WHAT THE TASK REQUIRES
Reproduce each line of the listing exactly.
** start **
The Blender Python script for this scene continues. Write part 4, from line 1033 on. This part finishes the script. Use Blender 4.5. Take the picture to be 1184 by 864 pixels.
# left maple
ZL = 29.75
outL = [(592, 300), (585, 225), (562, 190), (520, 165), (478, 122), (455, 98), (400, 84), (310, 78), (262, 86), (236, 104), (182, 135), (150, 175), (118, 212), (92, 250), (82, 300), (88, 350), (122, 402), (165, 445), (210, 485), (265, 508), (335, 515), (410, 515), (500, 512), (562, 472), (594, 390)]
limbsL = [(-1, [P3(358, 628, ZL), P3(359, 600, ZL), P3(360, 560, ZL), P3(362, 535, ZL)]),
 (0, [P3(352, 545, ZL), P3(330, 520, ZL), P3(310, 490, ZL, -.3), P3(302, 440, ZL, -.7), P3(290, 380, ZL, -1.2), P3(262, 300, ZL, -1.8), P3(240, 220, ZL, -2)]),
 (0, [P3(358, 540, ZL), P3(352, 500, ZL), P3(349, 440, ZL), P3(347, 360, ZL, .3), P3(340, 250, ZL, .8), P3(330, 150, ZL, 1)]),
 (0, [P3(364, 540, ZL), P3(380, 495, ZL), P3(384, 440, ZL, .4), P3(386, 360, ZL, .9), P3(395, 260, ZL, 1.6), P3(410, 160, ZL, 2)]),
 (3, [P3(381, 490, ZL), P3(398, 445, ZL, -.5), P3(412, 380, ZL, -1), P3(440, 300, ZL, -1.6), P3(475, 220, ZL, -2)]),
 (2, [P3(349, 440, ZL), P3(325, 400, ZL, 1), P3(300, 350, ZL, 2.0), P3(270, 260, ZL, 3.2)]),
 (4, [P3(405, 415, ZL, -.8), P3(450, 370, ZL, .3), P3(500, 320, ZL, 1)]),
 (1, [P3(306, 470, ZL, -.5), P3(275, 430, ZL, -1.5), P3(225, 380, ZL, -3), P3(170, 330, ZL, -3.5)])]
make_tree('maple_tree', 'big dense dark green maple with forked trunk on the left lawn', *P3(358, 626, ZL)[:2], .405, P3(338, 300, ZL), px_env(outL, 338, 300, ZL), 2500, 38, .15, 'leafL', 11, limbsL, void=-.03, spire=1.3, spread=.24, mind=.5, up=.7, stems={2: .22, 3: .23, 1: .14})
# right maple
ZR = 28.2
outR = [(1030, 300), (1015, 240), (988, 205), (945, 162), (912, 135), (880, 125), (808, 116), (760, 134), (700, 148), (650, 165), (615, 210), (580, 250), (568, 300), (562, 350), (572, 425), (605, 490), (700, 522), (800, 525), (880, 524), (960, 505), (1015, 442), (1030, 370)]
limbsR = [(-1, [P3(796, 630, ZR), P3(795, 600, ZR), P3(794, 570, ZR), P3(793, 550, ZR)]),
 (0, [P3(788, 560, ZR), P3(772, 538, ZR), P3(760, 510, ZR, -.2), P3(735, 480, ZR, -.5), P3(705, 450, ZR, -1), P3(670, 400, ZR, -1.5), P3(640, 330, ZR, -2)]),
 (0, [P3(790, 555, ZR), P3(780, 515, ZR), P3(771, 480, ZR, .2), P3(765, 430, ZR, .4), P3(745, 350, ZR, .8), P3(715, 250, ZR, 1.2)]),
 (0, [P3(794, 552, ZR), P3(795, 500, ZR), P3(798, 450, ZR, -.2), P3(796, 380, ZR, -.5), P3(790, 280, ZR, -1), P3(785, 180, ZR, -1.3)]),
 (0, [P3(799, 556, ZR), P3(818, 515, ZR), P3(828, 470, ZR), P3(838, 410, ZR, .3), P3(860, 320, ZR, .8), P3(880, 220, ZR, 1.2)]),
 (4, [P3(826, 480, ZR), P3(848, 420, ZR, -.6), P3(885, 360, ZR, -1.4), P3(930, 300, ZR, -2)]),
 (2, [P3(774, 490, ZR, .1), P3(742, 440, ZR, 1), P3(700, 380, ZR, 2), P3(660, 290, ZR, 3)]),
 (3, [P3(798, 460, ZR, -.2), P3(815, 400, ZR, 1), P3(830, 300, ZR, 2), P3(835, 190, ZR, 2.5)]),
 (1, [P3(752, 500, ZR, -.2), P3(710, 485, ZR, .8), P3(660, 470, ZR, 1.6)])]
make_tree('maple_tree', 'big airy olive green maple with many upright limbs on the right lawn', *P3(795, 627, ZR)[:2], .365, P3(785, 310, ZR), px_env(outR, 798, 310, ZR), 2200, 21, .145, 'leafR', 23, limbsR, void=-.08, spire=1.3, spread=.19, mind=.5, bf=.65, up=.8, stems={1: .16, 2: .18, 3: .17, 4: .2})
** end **
RESPONSE TO THIS TASK
The Blender Python script for this scene continues. Write part 4, from line 1033 on. This part finishes the script. Use Blender 4.5. Take the picture to be 1184 by 864 pixels.
# left maple
ZL = 29.75
outL = [(592, 300), (585, 225), (562, 190), (520, 165), (478, 122), (455, 98), (400, 84), (310, 78), (262, 86), (236, 104), (182, 135), (150, 175), (118, 212), (92, 250), (82, 300), (88, 350), (122, 402), (165, 445), (210, 485), (265, 508), (335, 515), (410, 515), (500, 512), (562, 472), (594, 390)]
limbsL = [(-1, [P3(358, 628, ZL), P3(359, 600, ZL), P3(360, 560, ZL), P3(362, 535, ZL)]),
 (0, [P3(352, 545, ZL), P3(330, 520, ZL), P3(310, 490, ZL, -.3), P3(302, 440, ZL, -.7), P3(290, 380, ZL, -1.2), P3(262, 300, ZL, -1.8), P3(240, 220, ZL, -2)]),
 (0, [P3(358, 540, ZL), P3(352, 500, ZL), P3(349, 440, ZL), P3(347, 360, ZL, .3), P3(340, 250, ZL, .8), P3(330, 150, ZL, 1)]),
 (0, [P3(364, 540, ZL), P3(380, 495, ZL), P3(384, 440, ZL, .4), P3(386, 360, ZL, .9), P3(395, 260, ZL, 1.6), P3(410, 160, ZL, 2)]),
 (3, [P3(381, 490, ZL), P3(398, 445, ZL, -.5), P3(412, 380, ZL, -1), P3(440, 300, ZL, -1.6), P3(475, 220, ZL, -2)]),
 (2, [P3(349, 440, ZL), P3(325, 400, ZL, 1), P3(300, 350, ZL, 2.0), P3(270, 260, ZL, 3.2)]),
 (4, [P3(405, 415, ZL, -.8), P3(450, 370, ZL, .3), P3(500, 320, ZL, 1)]),
 (1, [P3(306, 470, ZL, -.5), P3(275, 430, ZL, -1.5), P3(225, 380, ZL, -3), P3(170, 330, ZL, -3.5)])]
make_tree('maple_tree', 'big dense dark green maple with forked trunk on the left lawn', *P3(358, 626, ZL)[:2], .405, P3(338, 300, ZL), px_env(outL, 338, 300, ZL), 2500, 38, .15, 'leafL', 11, limbsL, void=-.03, spire=1.3, spread=.24, mind=.5, up=.7, stems={2: .22, 3: .23, 1: .14})
# right maple
ZR = 28.2
outR = [(1030, 300), (1015, 240), (988, 205), (945, 162), (912, 135), (880, 125), (808, 116), (760, 134), (700, 148), (650, 165), (615, 210), (580, 250), (568, 300), (562, 350), (572, 425), (605, 490), (700, 522), (800, 525), (880, 524), (960, 505), (1015, 442), (1030, 370)]
limbsR = [(-1, [P3(796, 630, ZR), P3(795, 600, ZR), P3(794, 570, ZR), P3(793, 550, ZR)]),
 (0, [P3(788, 560, ZR), P3(772, 538, ZR), P3(760, 510, ZR, -.2), P3(735, 480, ZR, -.5), P3(705, 450, ZR, -1), P3(670, 400, ZR, -1.5), P3(640, 330, ZR, -2)]),
 (0, [P3(790, 555, ZR), P3(780, 515, ZR), P3(771, 480, ZR, .2), P3(765, 430, ZR, .4), P3(745, 350, ZR, .8), P3(715, 250, ZR, 1.2)]),
 (0, [P3(794, 552, ZR), P3(795, 500, ZR), P3(798, 450, ZR, -.2), P3(796, 380, ZR, -.5), P3(790, 280, ZR, -1), P3(785, 180, ZR, -1.3)]),
 (0, [P3(799, 556, ZR), P3(818, 515, ZR), P3(828, 470, ZR), P3(838, 410, ZR, .3), P3(860, 320, ZR, .8), P3(880, 220, ZR, 1.2)]),
 (4, [P3(826, 480, ZR), P3(848, 420, ZR, -.6), P3(885, 360, ZR, -1.4), P3(930, 300, ZR, -2)]),
 (2, [P3(774, 490, ZR, .1), P3(742, 440, ZR, 1), P3(700, 380, ZR, 2), P3(660, 290, ZR, 3)]),
 (3, [P3(798, 460, ZR, -.2), P3(815, 400, ZR, 1), P3(830, 300, ZR, 2), P3(835, 190, ZR, 2.5)]),
 (1, [P3(752, 500, ZR, -.2), P3(710, 485, ZR, .8), P3(660, 470, ZR, 1.6)])]
make_tree('maple_tree', 'big airy olive green maple with many upright limbs on the right lawn', *P3(795, 627, ZR)[:2], .365, P3(785, 310, ZR), px_env(outR, 798, 310, ZR), 2200, 21, .145, 'leafR', 23, limbsR, void=-.08, spire=1.3, spread=.19, mind=.5, bf=.65, up=.8, stems={1: .16, 2: .18, 3: .17, 4: .2})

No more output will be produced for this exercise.